Please make sure that you have notified the correct department or enforcement agency. You may find that you need to notify more than one area of the council or another enforcement agency.


If your complaint is in relation to nuisance:

The council has a duty to inspect its area to detect statutory nuisances and whether they are likely to recur. This usually involves an initial investigation following a complaint of statutory nuisance from a local resident.

Statutory nuisances are defined in the Environmental Protection Act 1990 as something which seriously disturbs the comfort and enjoyment of a person's property so as to be prejudicial to health or a nuisance, including:

  • noise emitted from premises
  • smoke emitted from premises
  • fumes or gases emitted from premises (private dwellings only)
  • any dust, steam, smell or other effluvia arising on industrial, trade or business premises
  • any accumulation or deposit
  • any animal kept in such a place or manner that it causes a nuisance.

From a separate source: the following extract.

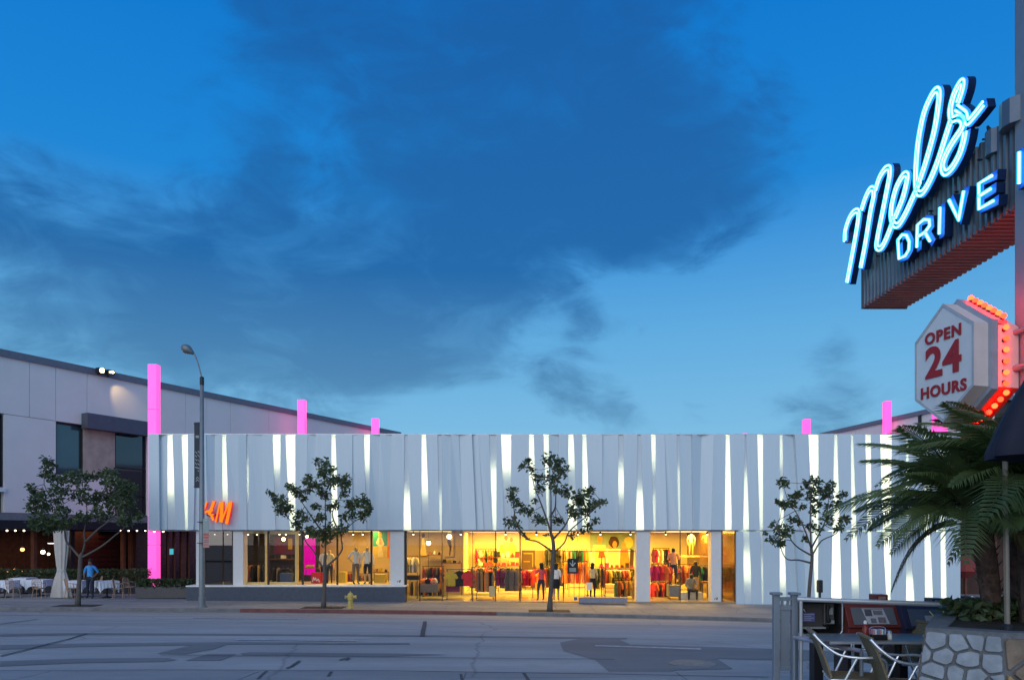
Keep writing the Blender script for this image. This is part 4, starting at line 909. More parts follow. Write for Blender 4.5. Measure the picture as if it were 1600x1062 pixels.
# ------------------------------------------------------------------ inside the shop
g = MB(); g.box(IX0+.16, XX(609, FY), FY+.62, 37, FZ+.001, PLZ-.01); part('display_platform', g, mat('pale_platform', (.55, .45, .28), .5), store)
LC = (1., .56, .055)
def shop_light(px, Y, e, w=2.6, d=1.6, name='ceiling_panel_light', lab=''):
    x = XX(px, Y); t = thing(name, lab, 'light', (x, Y, CZ-.012))
    partl('frame', MB().box(-w/2-.04, w/2+.04, -d/2-.04, d/2+.04, -.02, .01), GREYM, t)
    partl('lit_panel', MB().box(-w/2, w/2, -d/2, d/2, -.028, -.0205), emis('panel_glow', (1, .72, .3), 2.5), t)
    l = bpy.data.lights.new('panel_lamp', 'AREA'); l.shape = 'RECTANGLE'; l.size = w; l.size_y = d; l.energy = e*3.6; l.color = LC
    o = bpy.data.objects.new('panel_lamp', l); COL.objects.link(o); o.location = (x, Y, CZ-.05); return t
for px, Y, e, lb_ in ((772, 39.5, 150, 'ceiling light panel nearest the partition'), (850, 36.2, 90, 'ceiling light panel over the entrance'), (880, 40, 130, 'ceiling light panel before the back wall behind the tree'), (965, 38.5, 150, 'ceiling light panel over the mural'), (1060, 38.5, 150, 'ceiling light panel over the menswear window'), (1085, 35.0, 40, 'ceiling light panel over the seated mannequin')):
    shop_light(px, Y, e, lab=lb_)
for px, Y, e, lb_ in ((560, 35.2, 34, 'ceiling light panel over the two white-topped mannequins'), (672, 35.2, 26, 'ceiling light panel over the first wide window'), (440, 35.2, 7, 'dim ceiling light panel in the left windows')):
    shop_light(px, Y, e, 2., 1.2, lab=lb_)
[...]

Once the council has received a complaint of alleged statutory nuisance, it will normally contact the person concerned informing them that a complaint has been received and that the council will investigate the matter. It will consider a number of factors including:

  • diary records submitted by the complainant
  • location
  • time
  • frequency
  • duration
  • whether reasonable steps been taken to prevent the problem.


If a crime is being committed, the police should always be contacted first. You should dial 999 when:

  • life is threatened
  • people are injured
  • a crime is in progress
  • offenders are nearby.

You should only dial 999 when you need immediate help. If you use a mobile phone to dial 999, tell the operator at once where you are phoning from, so that your call can be dealt with by the local police.

You should call your local police station when:

  • there is no immediate danger to life
  • the crime is not in progress and the offender is not nearby
  • incidents are non-urgent, such as a stolen bicycle, a car that has been deliberately damaged, finding stolen property or a minor traffic accident.

To report a non-urgent incident in Medway (Rainham, Gillingham, Chatham, Rochester and Strood), phone 101. These calls are charged at local rate and are answered by the Kent Police Force Communications Centre in Maidstone. You will be diverted to the person best able to respond to your call.

It is important that telephone lines handling 999 calls are kept free for emergencies, such as when life is in danger or a crime is in progress. If you call 999 when the situation is not urgent, it could take longer for a person in a real emergency to get the help they need.

This could mean the difference between life and death. Only around 60 per cent of the 999 calls made each year are real emergencies needing an immediate response. If you call 999 and the situation is not urgent, your call will be directed to your local police station.